According to a suburb-by-suburb breakdown in Johannesburg, where 75 per cent of all South African carjackings take place, motorists are far more likely to get hijacked in Soweto than anywhere in the white areas of the city. In the first six months of 1995 there were 665 carjackings in Soweto and only 49 in Sandton, one of the country's biggest, most prosperous white suburbs.

There is also reason to believe that the crime scourge may not be quite as bad as the statistics indicate. Police and insurers say that up to 70 per cent of all reported carjackings are falsified to swindle insurance companies.
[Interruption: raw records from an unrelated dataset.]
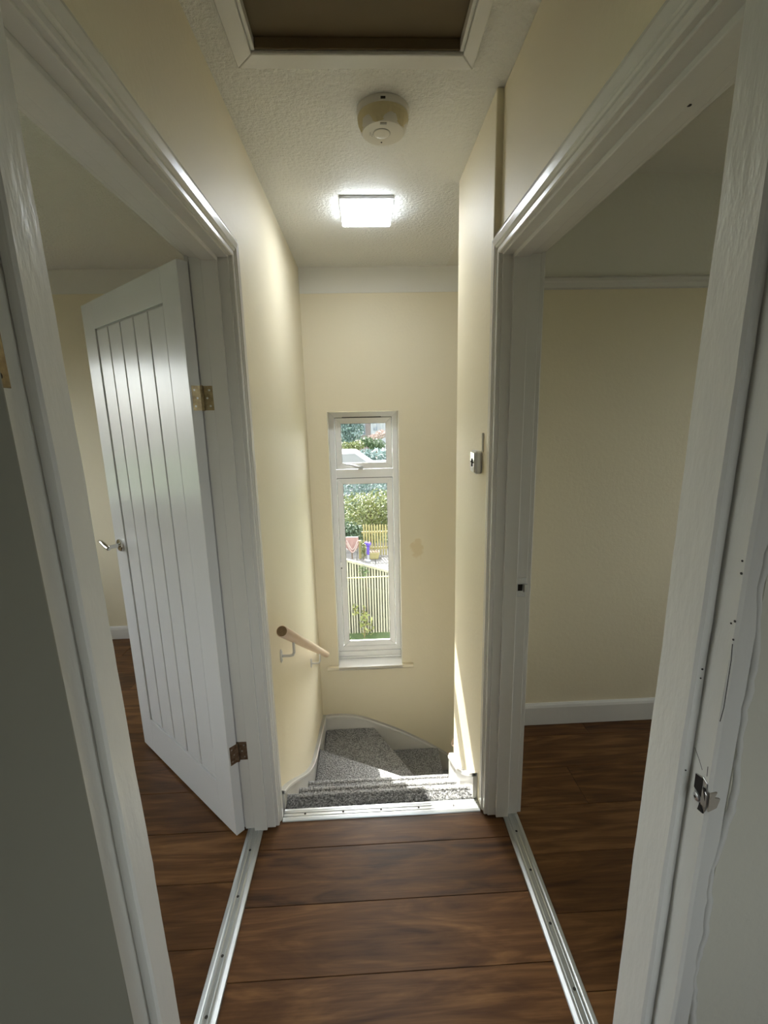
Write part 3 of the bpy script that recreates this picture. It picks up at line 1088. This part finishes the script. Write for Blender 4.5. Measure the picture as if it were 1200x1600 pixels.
def mitred(name, mt, par, x0, x1, z0, z1, t, y0, y1, bev=.002, ts=None):
    """four mitred bars, each an own piece under one part"""
    tl, tr, tb, tt = ts if ts else (t, t, t, t)
    first = None
    quads = [[(x0, z0), (x0 + tl, z0 + tb), (x0 + tl, z1 - tt), (x0, z1)], [(x1, z0), (x1, z1), (x1 - tr, z1 - tt), (x1 - tr, z0 + tb)],
             [(x0, z0), (x1, z0), (x1 - tr, z0 + tb), (x0 + tl, z0 + tb)], [(x0, z1), (x0 + tl, z1 - tt), (x1 - tr, z1 - tt), (x1, z1)]]
    for qd in quads:
        e = .0004
        c = (sum(p[0] for p in qd) / 4, sum(p[1] for p in qd) / 4)
        MB().prism([(p[0] + (c[0] - p[0]) * e, p[1] + (c[1] - p[1]) * e) for p in qd], 'y', y0, y1).build(name, mt, par, bevel=bev)


TZ0, TZ1 = 1.104, 1.160                  # transom
mitred('outer_frame', 'upvc', win, WX0 + .001, WX1 - .001, -.243, WZ1 - .001, .038, FY, FY + .036)
MB().box(WX0 + .039, WX1 - .039, FY + .0005, FY + .036, TZ0, TZ1 + .006).build('transom', 'upvc', win, bevel=.002)
MB().box(WX0 + .001, WX1 - .001, FY - .012, FY + .06, -.283, -.2445).build('frame_extension', 'upvc', win, bevel=.003)
MB().box(WX0 + .001, WX1 - .001, FY - .022, FY + .06, -.297, -.2835).build('frame_extension', 'upvc', win, bevel=.003)
# sashes
for nm, z0, z1 in (('top_light', TZ1 + .009, WZ1 - .041), ('casement', -.243 + .041, TZ0 - .003)):
    x0, x1 = WX0 + .042, WX1 - .042
    g0 = MB()
    rect_frame(g0, x0 - .002, x1 + .002, z0 - .002, z1 + .002, .008, FY + .006, FY + .014)
    s_root = g0.build(nm, 'seal', win)
    mitred('sash_bar', 'upvc', s_root, x0 + .001, x1 - .001, z0 + .001, z1 - .001, .040, FY - .006, FY + .016, bev=.003)
    g1 = MB()
    rect_frame(g1, x0 + .040, x1 - .040, z0 + .040, z1 - .040, .0025, FY - .004, FY + .015)
    g1.build('gasket', 'seal', s_root)
    MB().box(x0 + .04, x1 - .04, FY + .008, FY + .012, z0 + .04, z1 - .04).build('pane', 'window_glass', s_root)
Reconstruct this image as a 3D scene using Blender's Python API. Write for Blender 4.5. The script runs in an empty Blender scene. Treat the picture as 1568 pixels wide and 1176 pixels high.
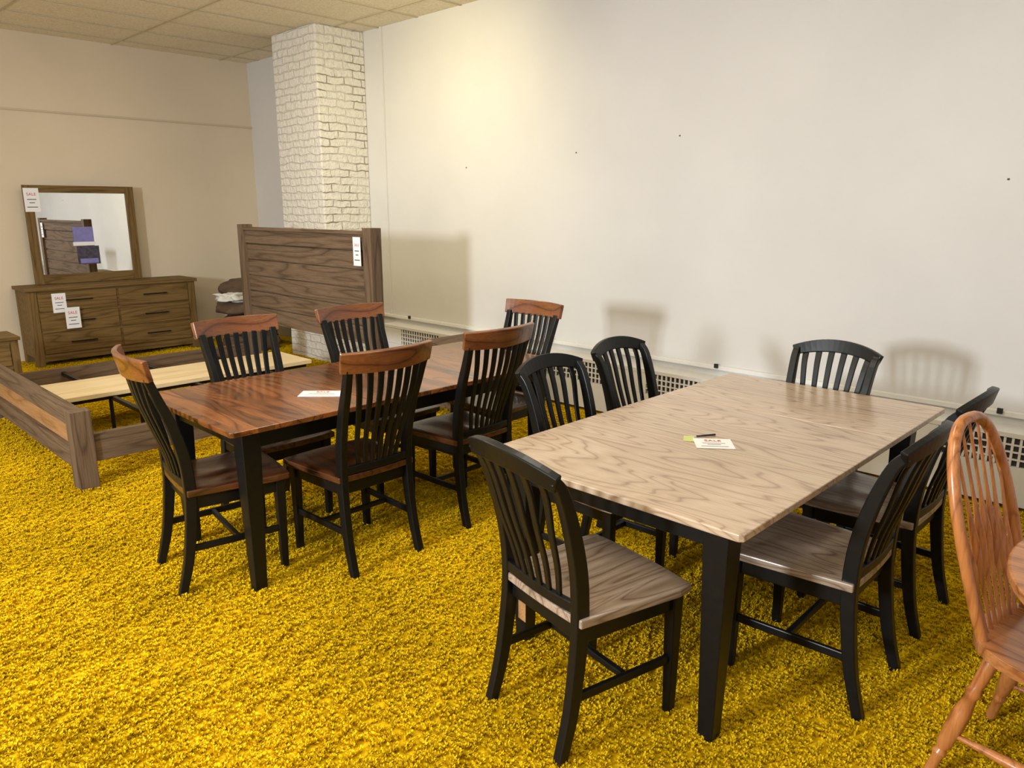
import bpy, bmesh, math, random
import numpy as np
from mathutils import Vector, Matrix, Euler, noise as mnoise
random.seed(4); np.random.seed(4)
scene=bpy.context.scene
try:
    scene.view_settings.view_transform='Standard'
    scene.view_settings.look='None'
except Exception as e: print(e)

# ---------------------------------------------------------------- materials
def new_mat(name):
    m=bpy.data.materials.new(name); m.use_nodes=True
    nt=m.node_tree; b=nt.nodes['Principled BSDF']
    return m,nt,b
def N(nt,t,**kw):
    n=nt.nodes.new(t)
    for k,v in kw.items():
        if k in n.inputs: n.inputs[k].default_value=v
        else: setattr(n,k,v)
    return n
def L(nt,a,b): nt.links.new(a,b)
def math_n(nt,op,a,b=None):
    n=nt.nodes.new('ShaderNodeMath'); n.operation=op
    for i,v in enumerate((a,b)):
        if v is None: continue
        if isinstance(v,(int,float)): n.inputs[i].default_value=v
        else: L(nt,v,n.inputs[i])
    return n.outputs[0]
def ramp(nt,fac,stops):
    r=nt.nodes.new('ShaderNodeValToRGB'); e=r.color_ramp.elements
    while len(e)<len(stops): e.new(0.5)
    for i,(p,c) in enumerate(stops):
        e[i].position=p; e[i].color=(c[0],c[1],c[2],1)
    L(nt,fac,r.inputs[0]); return r.outputs[0]
def mixc(nt,fac,a,b,mode='MIX'):
    n=nt.nodes.new('ShaderNodeMix'); n.data_type='RGBA'; n.blend_type=mode
    if isinstance(fac,(int,float)): n.inputs[0].default_value=fac
    else: L(nt,fac,n.inputs[0])
    for i,v in ((6,a),(7,b)):
        if isinstance(v,(tuple,list)): n.inputs[i].default_value=(v[0],v[1],v[2],1)
        else: L(nt,v,n.inputs[i])
    return n.outputs[2]
def bump(nt,b,h,s=0.2,d=0.01):
    n=nt.nodes.new('ShaderNodeBump'); n.inputs['Strength'].default_value=s; n.inputs['Distance'].default_value=d
    L(nt,h,n.inputs['Height']); L(nt,n.outputs[0],b.inputs['Normal'])

def srgb(r,g,b):
    f=lambda c:(c/255/12.92) if c/255<=0.04045 else ((c/255+0.055)/1.055)**2.4
    return (f(r),f(g),f(b))

def wood(name,base,dark,light,axis='Y',plank=0.0,rough=0.4,freq=9.0,coat=0.0,var=0.25,bs=0.15,across=7.0,along=0.8,pore=0.65,spec=0.5):
    m,nt,b=new_mat(name)
    tc=N(nt,'ShaderNodeTexCoord'); sep=N(nt,'ShaderNodeSeparateXYZ'); L(nt,tc.outputs['Object'],sep.inputs[0])
    o={'X':sep.outputs[0],'Y':sep.outputs[1],'Z':sep.outputs[2]}
    al=o[axis]; ot=[k for k in 'XYZ' if k!=axis]; ac=o[ot[0]]; ac2=o[ot[1]]
    if plank>0:
        idx=math_n(nt,'FLOOR',math_n(nt,'DIVIDE',ac,plank))
        wn=N(nt,'ShaderNodeTexWhiteNoise'); wn.noise_dimensions='1D'; L(nt,idx,wn.inputs['W'])
        pv=wn.outputs[0]; off=math_n(nt,'MULTIPLY',pv,37.0)
    else: pv=None; off=0.0
    cb=N(nt,'ShaderNodeCombineXYZ')
    L(nt,math_n(nt,'MULTIPLY',ac,across),cb.inputs[0]); L(nt,math_n(nt,'MULTIPLY',ac2,across),cb.inputs[1])
    z=math_n(nt,'ADD',math_n(nt,'MULTIPLY',al,along),off); L(nt,z,cb.inputs[2])
    n1=N(nt,'ShaderNodeTexNoise'); n1.inputs['Scale'].default_value=1.0; n1.inputs['Detail'].default_value=1.2; n1.inputs['Distortion'].default_value=0.15
    L(nt,cb.outputs[0],n1.inputs['Vector'])
    fr=math_n(nt,'FRACT',math_n(nt,'MULTIPLY',n1.outputs['Fac'],freq))
    rings=ramp(nt,fr,[(0.0,dark),(0.14,base),(0.55,light),(0.88,base),(1.0,dark)])
    cb2=N(nt,'ShaderNodeCombineXYZ')
    L(nt,math_n(nt,'MULTIPLY',ac,150.0),cb2.inputs[0]); L(nt,math_n(nt,'MULTIPLY',ac2,150.0),cb2.inputs[1]); L(nt,math_n(nt,'MULTIPLY',al,7.0),cb2.inputs[2])
    n2=N(nt,'ShaderNodeTexNoise'); n2.inputs['Scale'].default_value=1.0; n2.inputs['Detail'].default_value=2.0
    L(nt,cb2.outputs[0],n2.inputs['Vector'])
    pores=ramp(nt,n2.outputs['Fac'],[(0.35,(0.62,0.6,0.58)),(0.55,(1,1,1))])
    col=mixc(nt,pore,rings,pores,'MULTIPLY')
    if pv is not None:
        pc=ramp(nt,pv,[(0,(1-var,)*3),(1,(1,)*3)])
        col=mixc(nt,1.0,col,pc,'MULTIPLY')
    L(nt,col,b.inputs['Base Color']); b.inputs['Roughness'].default_value=rough
    b.inputs['Coat Weight'].default_value=coat; b.inputs['Coat Roughness'].default_value=0.15
    b.inputs['Specular IOR Level'].default_value=spec
    bump(nt,b,n2.outputs['Fac'],bs,0.002)
    return m
def plain(name,col,rough=0.5,metal=0.0,nz=0.0,ns=20,bs=0.0,spec=0.5,coat=0):
    m,nt,b=new_mat(name)
    tc=N(nt,'ShaderNodeTexCoord'); n=N(nt,'ShaderNodeTexNoise'); n.inputs['Scale'].default_value=ns; n.inputs['Detail'].default_value=4
    L(nt,tc.outputs['Object'],n.inputs['Vector'])
    lo=tuple(c*(1-nz) for c in col); hi=tuple(min(1,c*(1+nz)) for c in col)
    L(nt,ramp(nt,n.outputs['Fac'],[(0.3,lo),(0.7,hi)]),b.inputs['Base Color'])
    b.inputs['Roughness'].default_value=rough; b.inputs['Metallic'].default_value=metal
    b.inputs['Specular IOR Level'].default_value=spec; b.inputs['Coat Weight'].default_value=coat
    if bs>0: bump(nt,b,n.outputs['Fac'],bs,0.01)
    return m

M_BLACK=plain('black_paint',(0.0055,0.0055,0.005),0.38,nz=0.2,ns=40,spec=0.32)
M_GREYOAK=wood('grey_oak_top',srgb(196,171,144),srgb(162,134,108),srgb(204,181,155),'Y',plank=0.14,rough=0.27,freq=14,coat=0.3,var=0.10,across=7,along=1.1,pore=0.35,bs=0.05)
M_GREYSEAT=wood('grey_oak_seat',srgb(168,146,125),srgb(126,105,86),srgb(184,163,141),'Y',plank=0.14,rough=0.33,freq=13,coat=0.2,var=0.12,pore=0.45,across=8,along=1.3)
M_BROWN=wood('brown_oak_top',srgb(152,90,42),srgb(98,53,24),srgb(166,102,50),'Y',plank=0.075,rough=0.25,freq=9,coat=0.4,var=0.6,along=1.2)
M_BROWNX=wood('brown_oak_crest',srgb(124,72,37),srgb(84,46,24),srgb(138,84,45),'X',plank=0,rough=0.28,freq=7,coat=0.35,var=0.3,along=1.0)
M_BROWNS=wood('brown_oak_seat',srgb(104,60,32),srgb(66,36,20),srgb(118,70,38),'Y',plank=0.11,rough=0.3,freq=8,coat=0.3,var=0.35)
def rustic(n,ax,d=(0,0,0),plank=0): 
    return wood(n,srgb(106+d[0],86+d[1],66+d[2]),srgb(84+d[0],66+d[1],49+d[2]),srgb(116+d[0],95+d[1],74+d[2]),ax,plank=plank,rough=0.65,freq=7,var=0.2,bs=0.3,along=0.6,across=8,spec=0.3)
M_RUST_Y=rustic('rustic_wood_y','Y'); M_RUST_X=rustic('rustic_wood_x','X'); M_RUST_Z=rustic('rustic_wood_z','Z')
DD=(10,4,-18)
M_DR_X=rustic('dresser_wood_x','X',DD); M_DR_Z=rustic('dresser_wood_z','Z',DD)
M_TAN=wood('tan_wood',srgb(170,124,76),srgb(150,106,60),srgb(178,133,84),'Y',rough=0.6,freq=4)
M_PLY=wood('pale_plywood',srgb(226,202,156),srgb(214,187,140),srgb(230,208,164),'X',rough=0.6,freq=3,pore=0.3)
M_OAK=wood('golden_oak',srgb(184,116,60),srgb(152,88,42),srgb(198,129,72),'Z',rough=0.3,freq=6,coat=0.4,across=12,pore=0.5)
M_OAKS=wood('golden_oak_seat',srgb(186,121,68),srgb(150,88,46),srgb(200,135,82),'Y',plank=0.12,rough=0.3,freq=9,coat=0.4,var=0.15)
M_METAL=plain('black_metal',(0.015,0.015,0.015),0.4,metal=0.6)
M_WHITEP=plain('white_enamel',srgb(230,228,222),0.4,nz=0.02)
M_CARD=plain('white_card',srgb(240,240,240),0.6,nz=0.01)
M_RED=plain('red_ink',srgb(200,40,50),0.6)
M_INK=plain('black_ink',srgb(30,30,35),0.6)
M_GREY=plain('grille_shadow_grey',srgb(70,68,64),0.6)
M_PURP=plain('purple_print',srgb(130,126,185),0.5,nz=0.1)
M_DARKP=plain('dark_print',srgb(70,65,80),0.5,nz=0.5,ns=30)
M_YEL=plain('yellow_note',srgb(205,208,135),0.6)
M_SACK=plain('brown_cloth',srgb(92,72,54),0.9,nz=0.3,ns=6,bs=0.4)
M_CLOTH=plain('white_cloth',srgb(215,212,205),0.9,nz=0.05,bs=0.3)
M_NAIL=plain('nail_dark',srgb(90,80,70),0.7)

def mirror_mat():
    m,nt,b=new_mat('mirror_glass'); b.inputs['Base Color'].default_value=(0.88,0.9,0.9,1)
    b.inputs['Metallic'].default_value=1; b.inputs['Roughness'].default_value=0.01; return m
M_MIRROR=mirror_mat()

def wall_mat(name,col,bs=0.12):
    m,nt,b=new_mat(name)
    tc=N(nt,'ShaderNodeTexCoord')
    n=N(nt,'ShaderNodeTexNoise'); n.inputs['Scale'].default_value=0.9; n.inputs['Detail'].default_value=5
    L(nt,tc.outputs['Object'],n.inputs['Vector'])
    lo=tuple(c*0.95 for c in col); hi=tuple(min(1,c*1.03) for c in col)
    L(nt,ramp(nt,n.outputs['Fac'],[(0.35,lo),(0.65,hi)]),b.inputs['Base Color'])
    b.inputs['Roughness'].default_value=0.75
    n2=N(nt,'ShaderNodeTexNoise'); n2.inputs['Scale'].default_value=5; n2.inputs['Detail'].default_value=8
    L(nt,tc.outputs['Object'],n2.inputs['Vector'])
    bump(nt,b,n2.outputs['Fac'],bs,0.03)
    return m
M_WALLR=wall_mat('plaster_right',srgb(220,217,212),0.16)
M_WALLB=wall_mat('plaster_back',srgb(223,206,178))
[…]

According to Superintendant Tinus Odendal of the police's vehicle anti- theft unit, some cars were recovered across South Africa's borders before the "hijacking" had even taken place. Arrested syndicate members have also confessed that they bought some of the cars that were supposed to have been stolen.

Nyawo believes that the only way to solve the crime is through education and by giving people a way off the streets, either through employment or by teaching them skills. At a recent rehersal of his latest play, Hola Majita, which is about the brutality of prison life, Nyawo pointed out that most of those in the production are ex-convicts who would be back on the street if not for drama.

"Look around you. There are no recreational facilities in the location. Young people are bored. They stand on street corners with nothing to do. There are no places where they can learn skills. Crime is one of the biggest employers here. More police will not help. Harder laws will only make harder criminals. These people need something to do," he said. "They need to know the truth of the harm they are doing to their brothers and sisters. Above all they need hope."